Still, it seems that far too many people are content to let the government regulate their lives, and infringe upon their rights and freedom. This might be so because along with liberty comes a price. As Friedrich von Hayek, author of The Constitution of Liberty once said, “Liberty not only means that the individual has both the opportunity and the burden of choice; it also means that he must bear the consequences of his actions… Liberty and responsibility are inseparable.”

Could it be that people are reluctant to accept responsibility for their own failures? Could it be that people are too timid to accept responsibility for defending their homes, their families, and their rights?

Is responsibility now something similar to the definition given us by Ambrose Bierce in the Devil’s Dictionary, “Responsibility: A detachable burden easily shifted to the shoulders of God, Fate, Fortune, Luck or one’s neighbor.”

Although, as I previously said, I don’t believe anyone alive today has truly experienced pure liberty, I think I have come close. After I graduated from high school, a friend and I took the summer off and went up into the hills to live. We took two tents, our sleeping bags, fishing poles, rifles and pistols, and a sluice box, and a few kitchen utensils.

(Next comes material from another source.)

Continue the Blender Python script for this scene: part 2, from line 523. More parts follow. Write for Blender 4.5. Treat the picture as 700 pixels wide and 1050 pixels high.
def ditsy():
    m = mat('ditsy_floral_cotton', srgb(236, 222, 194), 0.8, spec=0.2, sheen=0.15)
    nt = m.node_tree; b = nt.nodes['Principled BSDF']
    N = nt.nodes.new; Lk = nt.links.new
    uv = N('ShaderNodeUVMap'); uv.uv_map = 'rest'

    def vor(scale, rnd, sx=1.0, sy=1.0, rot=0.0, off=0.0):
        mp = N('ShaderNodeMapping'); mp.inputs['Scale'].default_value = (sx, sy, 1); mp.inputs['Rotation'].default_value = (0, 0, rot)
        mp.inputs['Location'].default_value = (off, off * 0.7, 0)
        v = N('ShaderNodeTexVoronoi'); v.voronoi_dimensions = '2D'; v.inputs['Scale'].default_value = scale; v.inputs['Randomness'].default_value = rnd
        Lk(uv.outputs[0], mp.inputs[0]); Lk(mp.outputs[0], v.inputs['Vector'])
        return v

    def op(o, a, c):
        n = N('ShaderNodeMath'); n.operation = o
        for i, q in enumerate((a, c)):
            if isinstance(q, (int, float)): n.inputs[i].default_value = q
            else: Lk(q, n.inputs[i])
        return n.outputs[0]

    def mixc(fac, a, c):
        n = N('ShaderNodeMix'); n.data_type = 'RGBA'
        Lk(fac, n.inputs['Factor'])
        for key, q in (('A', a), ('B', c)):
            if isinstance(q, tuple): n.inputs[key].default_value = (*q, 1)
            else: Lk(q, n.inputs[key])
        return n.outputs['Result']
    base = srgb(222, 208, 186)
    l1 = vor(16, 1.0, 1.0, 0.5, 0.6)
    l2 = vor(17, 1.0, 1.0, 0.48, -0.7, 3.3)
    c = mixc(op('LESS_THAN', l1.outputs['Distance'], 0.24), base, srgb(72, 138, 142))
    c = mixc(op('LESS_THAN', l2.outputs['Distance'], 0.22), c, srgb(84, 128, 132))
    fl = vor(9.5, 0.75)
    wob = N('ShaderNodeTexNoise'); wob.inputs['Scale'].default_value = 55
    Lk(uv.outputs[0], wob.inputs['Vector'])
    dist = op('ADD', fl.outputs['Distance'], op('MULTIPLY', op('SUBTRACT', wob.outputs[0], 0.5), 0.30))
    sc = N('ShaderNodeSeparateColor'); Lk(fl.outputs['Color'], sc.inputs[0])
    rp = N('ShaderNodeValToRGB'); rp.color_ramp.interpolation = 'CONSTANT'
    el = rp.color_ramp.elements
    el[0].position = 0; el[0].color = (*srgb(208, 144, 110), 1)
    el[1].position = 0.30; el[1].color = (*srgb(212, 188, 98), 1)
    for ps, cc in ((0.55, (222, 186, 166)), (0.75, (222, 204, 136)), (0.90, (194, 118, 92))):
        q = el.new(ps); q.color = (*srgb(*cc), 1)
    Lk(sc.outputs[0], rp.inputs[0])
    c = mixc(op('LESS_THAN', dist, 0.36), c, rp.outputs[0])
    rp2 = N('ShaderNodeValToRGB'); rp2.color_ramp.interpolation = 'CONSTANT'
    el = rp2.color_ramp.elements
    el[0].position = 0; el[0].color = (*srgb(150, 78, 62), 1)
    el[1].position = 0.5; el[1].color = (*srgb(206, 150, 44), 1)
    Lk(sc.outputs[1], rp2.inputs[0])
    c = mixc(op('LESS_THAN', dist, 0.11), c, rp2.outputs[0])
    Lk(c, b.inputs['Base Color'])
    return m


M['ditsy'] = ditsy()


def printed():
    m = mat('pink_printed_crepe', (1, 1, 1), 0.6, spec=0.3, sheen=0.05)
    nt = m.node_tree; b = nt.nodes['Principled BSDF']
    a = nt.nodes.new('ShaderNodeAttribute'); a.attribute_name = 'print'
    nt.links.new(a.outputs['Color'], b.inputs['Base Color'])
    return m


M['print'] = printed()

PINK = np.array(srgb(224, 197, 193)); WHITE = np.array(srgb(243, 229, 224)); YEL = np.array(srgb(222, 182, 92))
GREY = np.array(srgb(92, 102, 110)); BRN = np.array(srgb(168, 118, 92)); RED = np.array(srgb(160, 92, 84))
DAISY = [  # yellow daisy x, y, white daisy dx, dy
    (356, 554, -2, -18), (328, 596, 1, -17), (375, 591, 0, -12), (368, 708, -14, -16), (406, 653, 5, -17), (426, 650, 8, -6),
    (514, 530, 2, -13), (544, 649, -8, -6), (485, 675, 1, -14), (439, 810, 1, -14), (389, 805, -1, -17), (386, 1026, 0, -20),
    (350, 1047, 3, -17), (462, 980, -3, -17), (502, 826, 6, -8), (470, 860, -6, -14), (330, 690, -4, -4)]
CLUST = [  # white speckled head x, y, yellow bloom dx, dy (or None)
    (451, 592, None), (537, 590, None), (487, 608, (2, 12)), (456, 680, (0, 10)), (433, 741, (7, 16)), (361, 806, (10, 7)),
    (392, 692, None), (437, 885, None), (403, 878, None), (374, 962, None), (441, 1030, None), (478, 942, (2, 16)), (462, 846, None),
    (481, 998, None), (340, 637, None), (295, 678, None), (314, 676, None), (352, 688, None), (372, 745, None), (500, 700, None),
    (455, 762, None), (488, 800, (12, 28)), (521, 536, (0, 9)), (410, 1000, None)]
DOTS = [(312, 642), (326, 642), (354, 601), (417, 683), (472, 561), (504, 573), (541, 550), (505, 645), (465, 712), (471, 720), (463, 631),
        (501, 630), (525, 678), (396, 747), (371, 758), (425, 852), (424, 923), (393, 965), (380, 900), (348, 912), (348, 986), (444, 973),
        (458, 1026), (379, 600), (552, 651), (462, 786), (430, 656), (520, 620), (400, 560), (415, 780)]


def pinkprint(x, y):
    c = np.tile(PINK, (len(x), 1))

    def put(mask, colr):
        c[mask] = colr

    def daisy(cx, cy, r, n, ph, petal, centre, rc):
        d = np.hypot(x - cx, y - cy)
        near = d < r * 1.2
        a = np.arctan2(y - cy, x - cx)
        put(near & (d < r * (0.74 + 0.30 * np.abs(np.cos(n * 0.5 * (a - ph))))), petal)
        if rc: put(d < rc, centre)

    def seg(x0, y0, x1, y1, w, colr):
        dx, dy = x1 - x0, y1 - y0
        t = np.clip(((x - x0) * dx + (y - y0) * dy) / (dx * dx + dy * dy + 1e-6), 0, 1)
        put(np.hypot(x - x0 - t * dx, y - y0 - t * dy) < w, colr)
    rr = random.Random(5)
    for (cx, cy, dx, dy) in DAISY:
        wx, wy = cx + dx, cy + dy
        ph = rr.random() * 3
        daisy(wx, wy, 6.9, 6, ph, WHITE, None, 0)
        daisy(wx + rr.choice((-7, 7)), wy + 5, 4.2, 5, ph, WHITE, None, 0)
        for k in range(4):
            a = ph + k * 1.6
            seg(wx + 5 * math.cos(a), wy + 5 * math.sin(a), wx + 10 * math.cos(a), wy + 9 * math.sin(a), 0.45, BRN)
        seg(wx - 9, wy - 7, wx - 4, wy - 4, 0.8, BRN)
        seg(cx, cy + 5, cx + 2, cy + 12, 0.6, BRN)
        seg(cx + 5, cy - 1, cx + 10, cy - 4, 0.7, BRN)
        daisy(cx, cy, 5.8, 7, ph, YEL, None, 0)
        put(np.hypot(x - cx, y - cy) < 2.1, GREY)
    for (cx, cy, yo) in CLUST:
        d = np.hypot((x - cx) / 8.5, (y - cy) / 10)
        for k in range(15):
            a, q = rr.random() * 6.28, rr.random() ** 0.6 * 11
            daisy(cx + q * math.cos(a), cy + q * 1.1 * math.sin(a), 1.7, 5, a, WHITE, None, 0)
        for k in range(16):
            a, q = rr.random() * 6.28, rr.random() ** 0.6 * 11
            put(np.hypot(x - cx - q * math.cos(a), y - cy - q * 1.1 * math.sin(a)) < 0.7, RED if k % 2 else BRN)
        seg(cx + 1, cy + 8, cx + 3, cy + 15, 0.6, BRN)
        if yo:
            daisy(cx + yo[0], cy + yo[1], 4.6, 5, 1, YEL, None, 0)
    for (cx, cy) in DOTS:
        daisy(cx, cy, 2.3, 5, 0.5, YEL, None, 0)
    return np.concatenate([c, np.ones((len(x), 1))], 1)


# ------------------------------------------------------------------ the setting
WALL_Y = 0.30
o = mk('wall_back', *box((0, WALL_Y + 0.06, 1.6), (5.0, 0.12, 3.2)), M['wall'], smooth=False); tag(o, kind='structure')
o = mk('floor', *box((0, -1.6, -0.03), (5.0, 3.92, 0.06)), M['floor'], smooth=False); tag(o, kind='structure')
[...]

For that entire summer we lived off the land. If we didn’t catch any fish, or shoot any squirrels or rabbits, we didn’t eat. We mined gold, swam, slept, and plunked away with our rifles all summer long. Not once did we see another human being, and I have to tell you, it was the best 3 months of my life. I regretted going back to society after being able to do as I please, whenever I pleased. I knew that if I made a mistake, and got hurt, that I might die, but I accepted that responsibility and was cautious.

I didn’t go into the woods with a hunting license, a fishing license, or a permit to camp. We just drove as far back into the woods as we could, then we hiked back until we found a place we thought was isolated enough to provide us the privacy we desired.

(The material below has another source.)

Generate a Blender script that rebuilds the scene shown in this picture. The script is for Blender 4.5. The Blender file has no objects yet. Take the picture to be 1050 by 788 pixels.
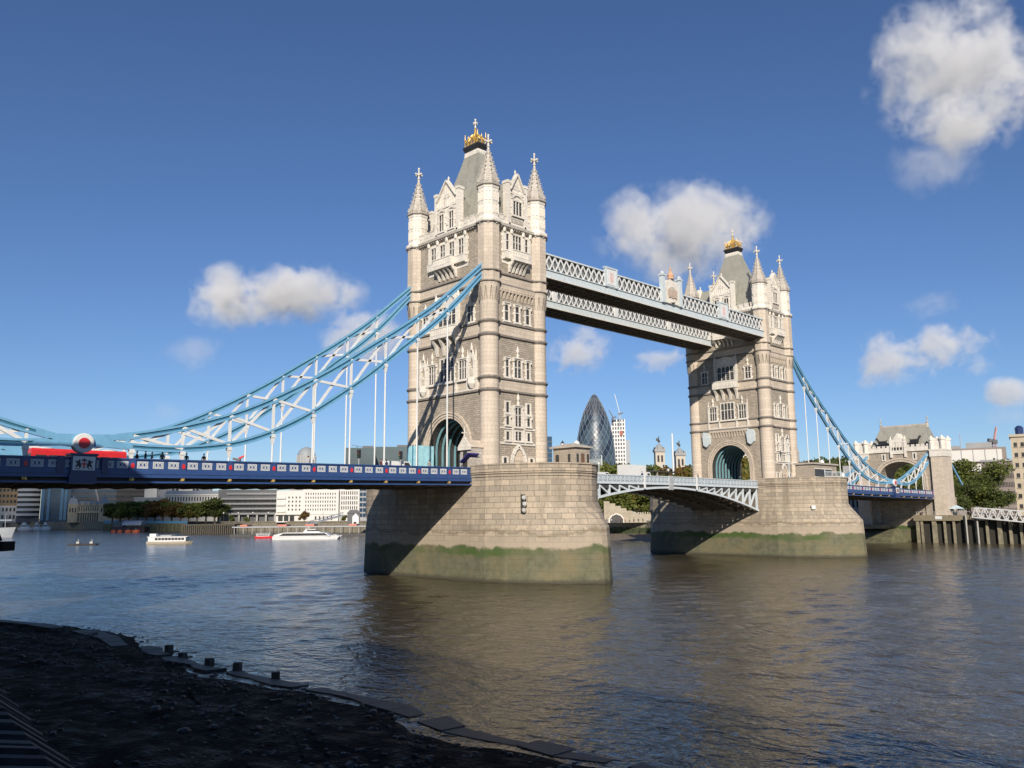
import bpy, math, random
import numpy as np
from mathutils import Matrix, Vector
R = math.radians
rnd = random.Random(7)
scene = bpy.context.scene
COL = scene.collection

# ------------------------------------------------------------------ camera, sky, sun, exposure
CAM = Vector((-130.56, -100.40, 9.263)); YAW, PIT, ROL = 0.799406, 0.155058, -0.008881
F_ = Vector((math.cos(PIT) * math.cos(YAW), math.cos(PIT) * math.sin(YAW), math.sin(PIT)))
R_ = Vector((math.sin(YAW), -math.cos(YAW), 0.0)); U_ = R_.cross(F_)
R2 = R_ * math.cos(ROL) + U_ * math.sin(ROL); U2 = -R_ * math.sin(ROL) + U_ * math.cos(ROL)
cd = bpy.data.cameras.new('camera'); cam = bpy.data.objects.new('camera', cd); COL.objects.link(cam)
M = Matrix((R2, U2, -F_)).transposed().to_4x4(); M.translation = CAM; cam.matrix_world = M
cd.sensor_fit = 'HORIZONTAL'; cd.sensor_width = 36.0; cd.lens = 854.29 / 1050 * 36
cd.clip_start = 0.3; cd.clip_end = 20000; scene.camera = cam

SUNV = Vector((1.45, 1.45, -1.0)).normalized()          # the way the light travels
w = bpy.data.worlds.new('World'); scene.world = w; w.use_nodes = True
wn, wl = w.node_tree.nodes, w.node_tree.links
sky = wn.new('ShaderNodeTexSky'); sky.sky_type = 'NISHITA'; sky.sun_disc = False
sky.sun_elevation = R(26); sky.sun_rotation = R(225); sky.air_density = 1.0; sky.dust_density = 0.0; sky.ozone_density = 4.0
wn['Background'].inputs['Strength'].default_value = 0.075
tint = wn.new('ShaderNodeMix'); tint.data_type = 'RGBA'; tint.blend_type = 'MULTIPLY'; tint.inputs[0].default_value = 1.0; tint.inputs[7].default_value = (.72, .81, 1.0, 1)   # deep blue autumn sky
wl.new(sky.outputs[0], tint.inputs[6]); wl.new(tint.outputs[2], wn['Background'].inputs['Color'])
sd = bpy.data.lights.new('sun', 'SUN'); sd.energy = 4.8; sd.angle = R(0.5); sd.color = (1.0, 0.91, 0.79)
so = bpy.data.objects.new('sun', sd); COL.objects.link(so); so.rotation_euler = SUNV.to_track_quat('-Z', 'Y').to_euler(); so.location = (-300, -300, 250)
scene.view_settings.view_transform = 'Standard'; scene.view_settings.look = 'None'
scene.view_settings.exposure = 0.35; scene.view_settings.gamma = 1.0; scene.view_settings.use_curve_mapping = False
scene.cycles.use_denoising = True
scene.cycles.max_bounces = 8; scene.cycles.volume_bounces = 2; scene.cycles.volume_step_rate = 4.0; scene.cycles.transparent_max_bounces = 16

# ------------------------------------------------------------------ helpers
def tag(o, label=None, cat=None, group=None, kind=None):
    if label: o['label'] = label
    if cat: o['category'] = cat
    if group: o['group'] = group
    if kind: o['kind'] = kind
    return o
ORG = {}
def empty(name, loc, rz=0.0, label=None, cat=None, group=None):
    o = bpy.data.objects.new(name, None); COL.objects.link(o)
    o.location = loc; o.rotation_euler = (0, 0, rz); o.empty_display_size = 0.5
    return tag(o, label, cat, group)

class MB:
    """collects faces; build() links them as ONE mesh object, with a UV laid out in metres"""
    def __init__(s, T=None): s.v = []; s.f = []; s.mi = []; s.T = T; s.m = 0
    def pts(s, ps):
        b = len(s.v)
        for p in ps:
            p = Vector(p)
            s.v.append(tuple(s.T @ p) if s.T else tuple(p))
        return b
    def face(s, idx): s.f.append(tuple(idx)); s.mi.append(s.m)
    def poly(s, ps): b = s.pts(ps); s.face(range(b, b + len(ps))); return s
    def box(s, x0, x1, y0, y1, z0, z1):
        b = s.pts([(x0, y0, z0), (x1, y0, z0), (x1, y1, z0), (x0, y1, z0), (x0, y0, z1), (x1, y0, z1), (x1, y1, z1), (x0, y1, z1)])
        for q in ((0, 3, 2, 1), (4, 5, 6, 7), (0, 1, 5, 4), (1, 2, 6, 5), (2, 3, 7, 6), (3, 0, 4, 7)): s.face([b + i for i in q])
        return s
    def loft(s, rings, cap=True, close=True):
        n = len(rings[0]); bs = [s.pts(r) for r in rings]
        for a, b in zip(bs, bs[1:]):
            for i in range(n if close else n - 1):
                j = (i + 1) % n; s.face((a + i, a + j, b + j, b + i))
        if cap:
            s.face([bs[0] + i for i in reversed(range(n))]); s.face([bs[-1] + i for i in range(n)])
        return s
    def lathe(s, prof, n=12, c=(0, 0), rot=0.0, cap=True):
        return s.loft([[(c[0] + r * math.cos(rot + 2 * math.pi * i / n), c[1] + r * math.sin(rot + 2 * math.pi * i / n), z) for i in range(n)] for r, z in prof], cap)
    def tube(s, p0, p1, r0, r1=None, n=6):
        p0, p1 = Vector(p0), Vector(p1); r1 = r0 if r1 is None else r1
        d = (p1 - p0).normalized(); a = d.orthogonal().normalized(); b = d.cross(a)
        f = lambda p, r: [p + (a * math.cos(2 * math.pi * i / n) + b * math.sin(2 * math.pi * i / n)) * r for i in range(n)]
        return s.loft([f(p0, r0), f(p1, r1)])
    def bar(s, p0, p1, wd, hg, up=(0, 0, 1)):
        """rectangular bar, wd across, hg along 'up'"""
        p0, p1 = Vector(p0), Vector(p1); d = (p1 - p0).normalized(); sd_ = d.cross(Vector(up))
        sd_ = sd_.normalized() if sd_.length > 1e-6 else d.orthogonal().normalized(); u = sd_.cross(d).normalized()
        f = lambda p: [p - sd_ * wd / 2 - u * hg / 2, p + sd_ * wd / 2 - u * hg / 2, p + sd_ * wd / 2 + u * hg / 2, p - sd_ * wd / 2 + u * hg / 2]
        return s.loft([f(p0), f(p1)])
    def prism(s, pl, y0, y1):
        """(x,z) outline swept along y"""
        return s.loft([[(x, y0, z) for x, z in pl], [(x, y1, z) for x, z in pl]])
    def prismx(s, pl, x0, x1):
        return s.loft([[(x0, y, z) for y, z in pl], [(x1, y, z) for y, z in pl]])
    def disc(s, c, r, y0, y1, n=24):
        return s.loft([[(c[0] + r * math.cos(2 * math.pi * i / n), y, c[1] + r * math.sin(2 * math.pi * i / n)) for i in range(n)] for y in (y0, y1)])
    def sphere(s, c, r, n=10, m=6, sz=1.0):
        return s.lathe([(max(r * math.sin(math.pi * k / m), .001), c[2] - r * sz * math.cos(math.pi * k / m)) for k in range(m + 1)], n, (c[0], c[1]))
    def mesh(s, name, mats, smooth=False):
        me = bpy.data.meshes.new(name); me.from_pydata(s.v, [], s.f)
        mats = mats if isinstance(mats, (list, tuple)) else [mats]
        for m in mats: me.materials.append(m)
        if len(mats) > 1: me.polygons.foreach_set('material_index', s.mi)
        me.update(); me.validate()
        n = len(me.polygons); nl = len(me.loops)
        nor = np.empty(n * 3); me.polygons.foreach_get('normal', nor); nor = nor.reshape(-1, 3)
        lv = np.empty(nl, dtype=np.int64); me.loops.foreach_get('vertex_index', lv)
        lt = np.empty(n, dtype=np.int64); me.polygons.foreach_get('loop_total', lt)
        co = np.empty(len(me.vertices) * 3); me.vertices.foreach_get('co', co); co = co.reshape(-1, 3)
        fn = np.repeat(nor, lt, axis=0); P = co[lv]
        h = np.hypot(fn[:, 0], fn[:, 1]); hs = np.where(h < 1e-6, 1, h)
        flat = np.abs(fn[:, 2]) > 0.8
        tx, ty = -fn[:, 1] / hs, fn[:, 0] / hs
        uv = np.stack([np.where(flat, P[:, 0], P[:, 0] * tx + P[:, 1] * ty), np.where(flat, P[:, 1], P[:, 2])], 1)
        l = me.uv_layers.new(name='UVMap'); l.data.foreach_set('uv', uv.astype(np.float32).ravel())
        if smooth:
            me.polygons.foreach_set('use_smooth', [True] * n); me.set_sharp_from_angle(angle=R(35))
        return me
    def build(s, name, mats, parent=None, smooth=False, loc=None):
        o = bpy.data.objects.new(name, s.mesh(name, mats, smooth)); COL.objects.link(o)
        if parent: o.parent = parent
        if loc: o.location = loc
        return o

def inst(src, parent, loc, rz=0.0, scale=None):
    """copy of a part and its sub-parts under another thing"""
    c = src.copy(); COL.objects.link(c); c.parent = parent; c.location = loc; c.rotation_euler = (0, 0, rz)
    if scale: c.scale = scale
    for ch in src.children:
        d = ch.copy(); COL.objects.link(d); d.parent = c
    return c
def copy_tree(o, parent=None):
    c = o.copy(); COL.objects.link(c); c.parent = parent
    for ch in o.children: copy_tree(ch, c)
    return c
def bury(o):
    """drop a source part that was only built to be copied"""
    for ch in list(o.children): bpy.data.objects.remove(ch)
    bpy.data.objects.remove(o)

# where a bearing of the photograph and a distance lead on the ground, and how high a level stands there
FH = Vector((math.cos(YAW), math.sin(YAW), 0)); RH = R_
def at(u, d, z=0.0): p = CAM + FH * d + RH * ((u - 525) * d / 864.6); return Vector((p.x, p.y, z))
def zz(u, v, d): return CAM.z + (530.49 - .00711 * u - v) * d / 875.0
RZV = YAW - math.pi / 2                                   # facade square to the view

# ------------------------------------------------------------------ materials
def node_mat(name):
    m = bpy.data.materials.new(name); m.use_nodes = True; nt = m.node_tree
    return m, nt.nodes, nt.links, nt.nodes['Principled BSDF']
def mix(n, l, a, b, fac, mode='MIX'):
    x = n.new('ShaderNodeMix'); x.data_type = 'RGBA'; x.blend_type = mode
    for k, val in ((6, a), (7, b)):
        if isinstance(val, (tuple, list)): x.inputs[k].default_value = (*val[:3], 1)
        else: l.new(val, x.inputs[k])
    if isinstance(fac, (int, float)): x.inputs[0].default_value = fac
    else: l.new(fac, x.inputs[0])
    return x.outputs[2]
def noise(n, l, scale, detail=4, rough=.55, vec=None, dist=0):
    t = n.new('ShaderNodeTexNoise'); t.inputs['Scale'].default_value = scale; t.inputs['Detail'].default_value = detail
    t.inputs['Roughness'].default_value = rough; t.inputs['Distortion'].default_value = dist
    if vec is not None: l.new(vec, t.inputs['Vector'])
    return t.outputs['Fac']
def ramp(n, l, fac, a, b):
    r = n.new('ShaderNodeMapRange'); r.inputs[1].default_value = a; r.inputs[2].default_value = b; l.new(fac, r.inputs[0]); return r.outputs[0]
def mathn(n, l, op, a, b=None, c=None):
    t = n.new('ShaderNodeMath'); t.operation = op
    for i, x in enumerate((a, b, c)):
        if x is None: continue
        if isinstance(x, (int, float)): t.inputs[i].default_value = x
        else: l.new(x, t.inputs[i])
    return t.outputs[0]
def geo_pos(n): return n.new('ShaderNodeNewGeometry').outputs['Position']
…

That taste of freedom from governmental interference has stuck with me, and I cannot, for the life of me, understand how anyone would give away that kind of freedom for all the rules, fees, and infringements upon their liberties.

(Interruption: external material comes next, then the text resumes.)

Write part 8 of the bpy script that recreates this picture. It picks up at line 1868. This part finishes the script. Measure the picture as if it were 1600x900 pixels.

To quote Uri Blumenthal, “I’m not sure which upsets me more: that people are so unwilling to accept responsibility for their own actions, or that they are so eager to regulate everyone else’s.”
John Stuart Mill was a British Philosopher who by the age of eight had read the six dialogues of Plato, and was fluent in Greek. In his writings he once said, “…the only purpose for which power can be rightfully exercised over any member of a civilised community, against his will, is to prevent harm to others…Over himself, over his own body and mind, the individual is sovereign.”
That my friends, is liberty. That is also something most Americans have never experienced. And as long as the people of this country continue to vote for candidates who make promises to “do things” for them, they never will experience liberty as it was meant to be experienced.
Gore Vidal once said, “It makes no difference who you vote for - the two parties are really one party representing four percent of the people.”
One other thing, once our government assumes a power, it never, ever, gives it up, not without a fight anyway. So, as long as people keep voting as they do, all they are doing is voting for people who will forge more chains to bind them into servitude.
That is why there are those of us who still believe as did the founders in 1775, who said, “We are reduced to the alternative of chusing an unconditional submission to the tyranny of irritated ministers, or resistance by force.” I have tasted freedom, and I have lived as a slave. I know which lifestyle I prefer. Do you?